Got off from Meridian at 8:00 last night so Matt, Jerry and I went to Liam's but didn't get too drunk. Left by midnight. They had Irish singers and we were trying to figure out if the song they were singing was an Irish version of "The Streets of Larado" -- it had the line "bang the drum slowly, play the fifes lowly." Matt knew it from the movie with DeNiro.

Jess hasn't shown up this morning. He has sores on his body, he scratches them in his sleep. He says he's not worried but I am. I told him to go to the doctor Monday. We're all afraid of what will happen to us. I've decided to take what comes but to work as hard as I possibly can to get things done. I think the cruelest turn that could happen would be if I discovered I had AIDS, that I would die in a year, maybe two, and that I would have to work at my job until I couldn't anymore then go somewhere to die. I would want more than anything to work full-out on my own work until the end. If that wouldn't be possible I'd have to end it right there.

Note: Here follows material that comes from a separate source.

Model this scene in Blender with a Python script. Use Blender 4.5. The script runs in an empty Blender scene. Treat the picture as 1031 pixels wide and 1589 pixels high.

I've decided to finish the one book, SANDPIT. Fill it up with images, work with the book as context. SANDPIT will be that place to hide things, dump them, get them out of the way. Like the sandpit by the house we lived in. Next a book using things from Indiana (called QUARRY?), then one using images from New York (called CONCRETE or CEMENT?). They will be "texts" to use in future paintings (that I may never do). After that (it should take me all year to do those three paintings) I can start all over again. Using your own history is a way to escape the trap of history, art direction constantly on the lookout for the new and exciting to co-opt.

Watching a countdown of the top ten videos last night I noticed how much Bruce Springsteen and Madonna have come to resemble each other. Not physically but effectively.

I should be working on AURA this afternoon. Put it off until tonight. I'm having a cold and I need to get a bottle of brandy to celebrate.